## Task requirements
Extract exactly those lines that lie between the start of the material and the line with "scene.camera = cam", including both boundary lines and no others.

## Provided data
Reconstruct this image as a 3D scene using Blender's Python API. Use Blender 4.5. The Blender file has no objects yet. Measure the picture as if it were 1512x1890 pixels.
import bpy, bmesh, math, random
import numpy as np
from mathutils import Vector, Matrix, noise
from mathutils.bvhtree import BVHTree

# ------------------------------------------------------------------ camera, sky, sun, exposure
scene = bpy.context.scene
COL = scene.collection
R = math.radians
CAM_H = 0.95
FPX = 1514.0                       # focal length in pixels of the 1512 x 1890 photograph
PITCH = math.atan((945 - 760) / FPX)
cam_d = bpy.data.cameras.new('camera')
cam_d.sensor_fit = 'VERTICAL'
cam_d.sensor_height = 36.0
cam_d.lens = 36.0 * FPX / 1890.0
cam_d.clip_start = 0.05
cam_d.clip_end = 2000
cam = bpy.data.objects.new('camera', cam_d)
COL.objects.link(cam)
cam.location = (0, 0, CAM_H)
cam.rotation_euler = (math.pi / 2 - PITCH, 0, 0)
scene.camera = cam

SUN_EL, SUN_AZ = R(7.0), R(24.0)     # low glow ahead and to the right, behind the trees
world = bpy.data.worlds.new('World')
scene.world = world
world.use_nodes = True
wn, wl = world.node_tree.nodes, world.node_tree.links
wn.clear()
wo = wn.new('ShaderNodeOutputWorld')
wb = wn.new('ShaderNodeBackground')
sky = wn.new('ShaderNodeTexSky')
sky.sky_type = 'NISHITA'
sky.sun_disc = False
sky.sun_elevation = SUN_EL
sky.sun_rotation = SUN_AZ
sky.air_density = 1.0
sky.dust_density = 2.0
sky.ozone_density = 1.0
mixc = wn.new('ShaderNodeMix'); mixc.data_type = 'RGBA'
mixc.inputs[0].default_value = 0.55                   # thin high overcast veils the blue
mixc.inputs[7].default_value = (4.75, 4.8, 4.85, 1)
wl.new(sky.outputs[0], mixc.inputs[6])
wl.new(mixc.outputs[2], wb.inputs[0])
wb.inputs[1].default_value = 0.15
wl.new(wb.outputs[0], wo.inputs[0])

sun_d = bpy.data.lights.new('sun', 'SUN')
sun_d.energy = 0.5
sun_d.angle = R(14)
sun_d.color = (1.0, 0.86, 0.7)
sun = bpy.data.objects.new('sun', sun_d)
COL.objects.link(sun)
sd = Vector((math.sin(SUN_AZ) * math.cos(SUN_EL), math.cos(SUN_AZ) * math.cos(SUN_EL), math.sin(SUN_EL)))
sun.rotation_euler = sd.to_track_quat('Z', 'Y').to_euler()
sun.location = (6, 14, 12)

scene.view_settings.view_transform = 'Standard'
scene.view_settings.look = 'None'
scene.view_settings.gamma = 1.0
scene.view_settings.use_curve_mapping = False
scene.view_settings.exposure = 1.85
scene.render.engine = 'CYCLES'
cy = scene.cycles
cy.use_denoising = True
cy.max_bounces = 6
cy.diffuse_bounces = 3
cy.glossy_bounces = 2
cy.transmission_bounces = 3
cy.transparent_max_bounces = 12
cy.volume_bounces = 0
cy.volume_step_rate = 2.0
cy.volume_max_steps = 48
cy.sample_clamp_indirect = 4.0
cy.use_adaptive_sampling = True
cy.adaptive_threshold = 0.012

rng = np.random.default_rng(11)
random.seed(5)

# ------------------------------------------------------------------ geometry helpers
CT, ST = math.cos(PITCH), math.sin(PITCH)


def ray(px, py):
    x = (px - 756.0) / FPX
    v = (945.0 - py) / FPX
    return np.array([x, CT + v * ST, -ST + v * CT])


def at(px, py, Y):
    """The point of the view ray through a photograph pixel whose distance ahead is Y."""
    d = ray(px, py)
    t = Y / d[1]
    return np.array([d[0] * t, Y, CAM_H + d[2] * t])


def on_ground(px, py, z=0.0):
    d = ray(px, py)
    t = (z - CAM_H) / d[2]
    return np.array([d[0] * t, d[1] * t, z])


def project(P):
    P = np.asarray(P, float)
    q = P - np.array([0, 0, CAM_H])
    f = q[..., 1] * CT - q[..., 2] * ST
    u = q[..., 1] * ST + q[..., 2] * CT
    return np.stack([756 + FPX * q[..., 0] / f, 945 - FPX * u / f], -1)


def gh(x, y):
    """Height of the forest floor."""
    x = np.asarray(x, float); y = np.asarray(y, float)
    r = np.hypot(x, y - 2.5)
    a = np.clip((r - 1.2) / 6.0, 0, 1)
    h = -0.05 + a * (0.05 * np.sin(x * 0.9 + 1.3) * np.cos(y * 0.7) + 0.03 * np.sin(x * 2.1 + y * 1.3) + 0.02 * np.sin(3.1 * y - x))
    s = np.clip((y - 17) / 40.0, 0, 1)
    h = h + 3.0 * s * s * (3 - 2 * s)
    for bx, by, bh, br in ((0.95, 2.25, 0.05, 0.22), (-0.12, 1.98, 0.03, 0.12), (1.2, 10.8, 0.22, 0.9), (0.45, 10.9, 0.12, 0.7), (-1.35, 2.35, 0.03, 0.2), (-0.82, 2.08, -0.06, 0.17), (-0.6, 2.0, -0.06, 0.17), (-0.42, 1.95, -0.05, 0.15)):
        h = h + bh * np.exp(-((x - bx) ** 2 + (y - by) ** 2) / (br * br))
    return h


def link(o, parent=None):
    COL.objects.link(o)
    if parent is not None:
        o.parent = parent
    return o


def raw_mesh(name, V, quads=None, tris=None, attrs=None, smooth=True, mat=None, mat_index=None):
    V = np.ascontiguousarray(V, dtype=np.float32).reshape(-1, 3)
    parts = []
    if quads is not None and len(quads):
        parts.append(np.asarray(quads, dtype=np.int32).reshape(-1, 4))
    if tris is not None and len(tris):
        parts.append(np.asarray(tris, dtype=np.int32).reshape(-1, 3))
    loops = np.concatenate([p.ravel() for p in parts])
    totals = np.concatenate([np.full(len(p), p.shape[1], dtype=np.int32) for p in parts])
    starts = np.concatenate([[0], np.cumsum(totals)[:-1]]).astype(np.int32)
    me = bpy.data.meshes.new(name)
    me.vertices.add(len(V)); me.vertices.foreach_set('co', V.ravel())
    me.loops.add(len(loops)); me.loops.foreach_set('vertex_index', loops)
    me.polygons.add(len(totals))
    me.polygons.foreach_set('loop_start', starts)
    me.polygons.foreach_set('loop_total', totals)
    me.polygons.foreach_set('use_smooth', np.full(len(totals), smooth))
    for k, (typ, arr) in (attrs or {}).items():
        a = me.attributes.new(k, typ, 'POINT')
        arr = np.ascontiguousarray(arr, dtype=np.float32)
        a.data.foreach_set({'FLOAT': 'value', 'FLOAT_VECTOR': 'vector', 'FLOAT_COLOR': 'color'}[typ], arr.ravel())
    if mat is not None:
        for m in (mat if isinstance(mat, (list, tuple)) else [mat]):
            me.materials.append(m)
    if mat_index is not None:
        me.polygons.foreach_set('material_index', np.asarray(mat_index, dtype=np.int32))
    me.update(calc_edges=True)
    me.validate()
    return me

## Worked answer
Reconstruct this image as a 3D scene using Blender's Python API. Use Blender 4.5. The Blender file has no objects yet. Measure the picture as if it were 1512x1890 pixels.
import bpy, bmesh, math, random
import numpy as np
from mathutils import Vector, Matrix, noise
from mathutils.bvhtree import BVHTree

# ------------------------------------------------------------------ camera, sky, sun, exposure
scene = bpy.context.scene
COL = scene.collection
R = math.radians
CAM_H = 0.95
FPX = 1514.0                       # focal length in pixels of the 1512 x 1890 photograph
PITCH = math.atan((945 - 760) / FPX)
cam_d = bpy.data.cameras.new('camera')
cam_d.sensor_fit = 'VERTICAL'
cam_d.sensor_height = 36.0
cam_d.lens = 36.0 * FPX / 1890.0
cam_d.clip_start = 0.05
cam_d.clip_end = 2000
cam = bpy.data.objects.new('camera', cam_d)
COL.objects.link(cam)
cam.location = (0, 0, CAM_H)
cam.rotation_euler = (math.pi / 2 - PITCH, 0, 0)
scene.camera = cam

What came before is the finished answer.